Begin
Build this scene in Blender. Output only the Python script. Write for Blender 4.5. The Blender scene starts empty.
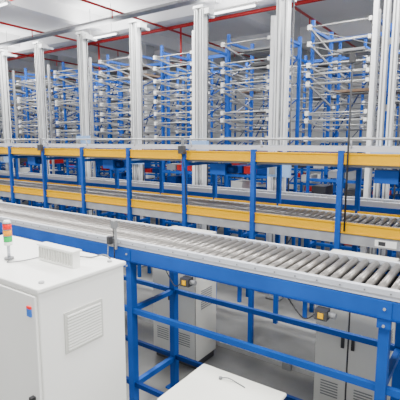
import bpy, math, random
from mathutils import Vector, Matrix
random.seed(4)
S=bpy.context.scene
# ---------------------------------------------------------------- materials
def mat(name,col,rough=0.5,metal=0.0,noise=0.0,scale=8.0,bump=0.0,emit=0.0,spec=.5):
    m=bpy.data.materials.new(name); m.use_nodes=True
    nt=m.node_tree; b=nt.nodes['Principled BSDF']
    b.inputs['Base Color'].default_value=(*col,1)
    b.inputs['Roughness'].default_value=rough
    b.inputs['Metallic'].default_value=metal
    b.inputs['Specular IOR Level'].default_value=spec
    if emit:
        b.inputs['Emission Color'].default_value=(*col,1); b.inputs['Emission Strength'].default_value=emit
    if noise or bump:
        tc=nt.nodes.new('ShaderNodeTexCoord'); n=nt.nodes.new('ShaderNodeTexNoise')
        n.inputs['Scale'].default_value=scale; n.inputs['Detail'].default_value=4
        nt.links.new(tc.outputs['Object'],n.inputs['Vector'])
        if noise:
            r=nt.nodes.new('ShaderNodeMapRange')
            r.inputs['From Min'].default_value=.3; r.inputs['From Max'].default_value=.7
            r.inputs['To Min'].default_value=1-noise; r.inputs['To Max'].default_value=1+noise*.3
            nt.links.new(n.outputs['Fac'],r.inputs['Value'])
            mx=nt.nodes.new('ShaderNodeVectorMath'); mx.operation='SCALE'
            mx.inputs[0].default_value=col
            nt.links.new(r.outputs['Result'],mx.inputs['Scale'])
            nt.links.new(mx.outputs['Vector'],b.inputs['Base Color'])
        if bump:
            bp=nt.nodes.new('ShaderNodeBump'); bp.inputs['Strength'].default_value=bump
            nt.links.new(n.outputs['Fac'],bp.inputs['Height']); nt.links.new(bp.outputs['Normal'],b.inputs['Normal'])
    return m
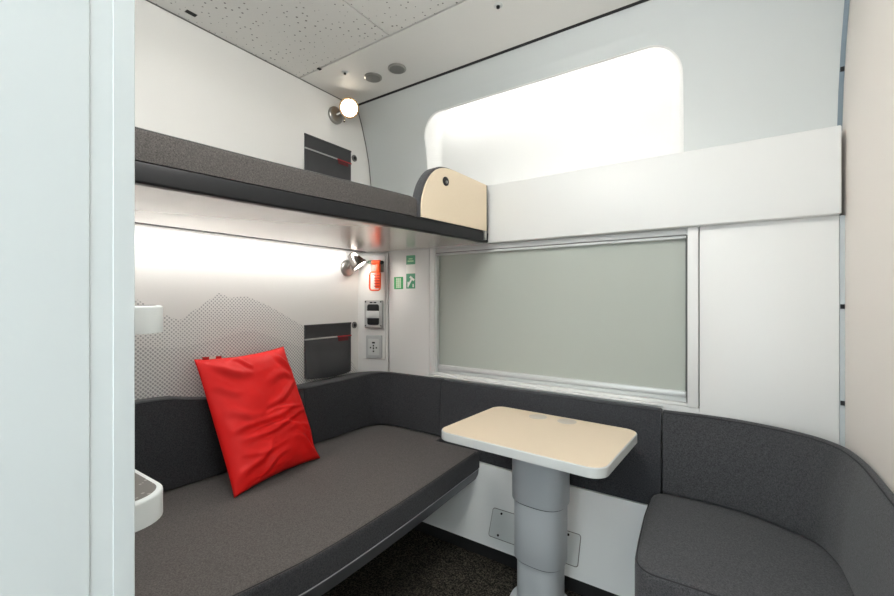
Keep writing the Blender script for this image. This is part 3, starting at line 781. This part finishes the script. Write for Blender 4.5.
End
> [Stated exercise]: Repeat each entry precisely as it appears. Leave the pictures out.

> [Response]:
Build this scene in Blender. Output only the Python script. Write for Blender 4.5. The Blender scene starts empty.
import bpy, math, random
from mathutils import Vector, Matrix
random.seed(4)
S=bpy.context.scene
# ---------------------------------------------------------------- materials
def mat(name,col,rough=0.5,metal=0.0,noise=0.0,scale=8.0,bump=0.0,emit=0.0,spec=.5):
    m=bpy.data.materials.new(name); m.use_nodes=True
    nt=m.node_tree; b=nt.nodes['Principled BSDF']
    b.inputs['Base Color'].default_value=(*col,1)
    b.inputs['Roughness'].default_value=rough
    b.inputs['Metallic'].default_value=metal
    b.inputs['Specular IOR Level'].default_value=spec
    if emit:
        b.inputs['Emission Color'].default_value=(*col,1); b.inputs['Emission Strength'].default_value=emit
    if noise or bump:
        tc=nt.nodes.new('ShaderNodeTexCoord'); n=nt.nodes.new('ShaderNodeTexNoise')
        n.inputs['Scale'].default_value=scale; n.inputs['Detail'].default_value=4
        nt.links.new(tc.outputs['Object'],n.inputs['Vector'])
        if noise:
            r=nt.nodes.new('ShaderNodeMapRange')
            r.inputs['From Min'].default_value=.3; r.inputs['From Max'].default_value=.7
            r.inputs['To Min'].default_value=1-noise; r.inputs['To Max'].default_value=1+noise*.3
            nt.links.new(n.outputs['Fac'],r.inputs['Value'])
            mx=nt.nodes.new('ShaderNodeVectorMath'); mx.operation='SCALE'
            mx.inputs[0].default_value=col
            nt.links.new(r.outputs['Result'],mx.inputs['Scale'])
            nt.links.new(mx.outputs['Vector'],b.inputs['Base Color'])
        if bump:
            bp=nt.nodes.new('ShaderNodeBump'); bp.inputs['Strength'].default_value=bump
            nt.links.new(n.outputs['Fac'],bp.inputs['Height']); nt.links.new(bp.outputs['Normal'],b.inputs['Normal'])
    return m
Keep writing the Blender script for this image. This is part 3, starting at line 781. This part finishes the script. Write for Blender 4.5.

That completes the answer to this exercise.